Lo lamentable de este capítulo es que para crear un fervor revolucionario concentrado en las "satisfacciones morales", sea necesario incorporar al ritual concientizador a dos o tres ovejas descarriadas, o por así decirlo, chivos expiatorios. Lo lamentable es que sea necesario sacar la castañas con la mano del gato e imputar a otros, a los cuadros de segunda línea, una política que, como la de ciertos organismos culturales, emanaba, ciertamente, desde arriba. Lo lamentable es que se promueva el odio contra una minoría insignificante y sin influencia política ninguna, como si se tratara de un grupo de mandarines o de una aristocracia del saber, semejante a aquella contra la cual se procedió en China por razones históricas específicas. Estamos seguros de que los dos o tres o el único acusado en beneficio de esta revolución cultural cubana, en el interior del país, sólo ahora es conocido en Cuba; ahora que se ha declarado "tremendamente ingrato e injusto con Fidel", dando muestras de un grotesco arrepentimiento. En cuanto a las expresiones vertidas por el líder máximo sobre los libelistas burgueses y las ratas intelectuales, no benefician, decididamente, a nadie.

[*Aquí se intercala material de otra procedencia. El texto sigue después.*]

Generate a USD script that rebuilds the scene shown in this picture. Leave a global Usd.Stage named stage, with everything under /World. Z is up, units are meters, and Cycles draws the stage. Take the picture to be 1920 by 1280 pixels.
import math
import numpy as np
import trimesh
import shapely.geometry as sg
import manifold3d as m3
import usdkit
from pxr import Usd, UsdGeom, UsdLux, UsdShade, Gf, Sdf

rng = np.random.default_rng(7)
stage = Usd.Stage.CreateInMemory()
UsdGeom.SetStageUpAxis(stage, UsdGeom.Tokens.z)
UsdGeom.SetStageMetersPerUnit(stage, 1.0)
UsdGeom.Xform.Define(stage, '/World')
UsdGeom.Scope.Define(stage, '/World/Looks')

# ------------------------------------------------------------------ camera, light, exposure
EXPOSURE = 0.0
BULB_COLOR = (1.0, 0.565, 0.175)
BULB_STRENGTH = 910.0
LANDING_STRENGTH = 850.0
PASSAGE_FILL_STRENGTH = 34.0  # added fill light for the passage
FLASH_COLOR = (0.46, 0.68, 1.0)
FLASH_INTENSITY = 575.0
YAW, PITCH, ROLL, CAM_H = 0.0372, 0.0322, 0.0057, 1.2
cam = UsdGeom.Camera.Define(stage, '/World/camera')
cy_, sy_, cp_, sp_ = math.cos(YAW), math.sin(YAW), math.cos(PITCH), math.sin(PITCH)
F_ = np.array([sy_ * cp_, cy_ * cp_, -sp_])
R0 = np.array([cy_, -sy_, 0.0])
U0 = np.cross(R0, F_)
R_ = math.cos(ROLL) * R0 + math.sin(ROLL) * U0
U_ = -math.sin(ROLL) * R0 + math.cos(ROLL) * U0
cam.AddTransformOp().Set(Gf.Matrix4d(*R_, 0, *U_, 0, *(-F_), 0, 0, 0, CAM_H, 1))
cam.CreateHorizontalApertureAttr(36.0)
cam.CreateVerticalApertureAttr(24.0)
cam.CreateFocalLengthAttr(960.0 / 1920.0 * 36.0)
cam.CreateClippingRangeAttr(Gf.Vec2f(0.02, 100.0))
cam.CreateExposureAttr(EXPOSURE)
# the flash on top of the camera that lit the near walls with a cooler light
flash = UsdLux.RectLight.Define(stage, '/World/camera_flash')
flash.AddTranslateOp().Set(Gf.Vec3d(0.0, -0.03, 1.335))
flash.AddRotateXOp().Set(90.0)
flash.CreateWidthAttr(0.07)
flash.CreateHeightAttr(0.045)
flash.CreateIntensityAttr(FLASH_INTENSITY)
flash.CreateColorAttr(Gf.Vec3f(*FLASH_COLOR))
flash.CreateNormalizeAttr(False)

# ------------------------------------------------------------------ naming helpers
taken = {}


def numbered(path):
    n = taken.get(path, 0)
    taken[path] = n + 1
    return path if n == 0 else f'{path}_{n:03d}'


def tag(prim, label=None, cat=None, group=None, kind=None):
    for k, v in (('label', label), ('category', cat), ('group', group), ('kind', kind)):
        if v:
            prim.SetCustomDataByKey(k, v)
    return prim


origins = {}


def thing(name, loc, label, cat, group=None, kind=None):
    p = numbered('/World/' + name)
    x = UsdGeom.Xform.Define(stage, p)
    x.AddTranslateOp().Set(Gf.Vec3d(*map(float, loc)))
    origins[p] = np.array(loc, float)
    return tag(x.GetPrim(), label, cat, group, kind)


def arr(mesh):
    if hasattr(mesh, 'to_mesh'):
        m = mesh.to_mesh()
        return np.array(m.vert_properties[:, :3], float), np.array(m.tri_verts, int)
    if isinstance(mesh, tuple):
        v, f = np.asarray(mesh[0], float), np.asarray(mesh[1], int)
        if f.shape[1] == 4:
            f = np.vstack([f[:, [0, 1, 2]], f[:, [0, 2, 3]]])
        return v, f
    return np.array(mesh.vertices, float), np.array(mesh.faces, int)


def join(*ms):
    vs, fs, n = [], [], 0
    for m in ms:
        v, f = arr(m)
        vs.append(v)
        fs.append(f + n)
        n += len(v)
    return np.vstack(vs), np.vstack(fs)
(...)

Nos preguntamos por qué, en lugar de abrumar tardíamente a sus intelectuales, la Revolución Cubana no se apoyó en ellos para proyectar y sacar adelante una política cultural adecuada a sus circunstancias, sin recurrir a un verdadero ritual primitivo, hecho de ocultamientos, confesiones y mistificaciones.

La legítima aspiración por parte de una sociedad socialista, de crear un cultura nacional y popular, debe plantearse en potros términos y conforme a otros principios.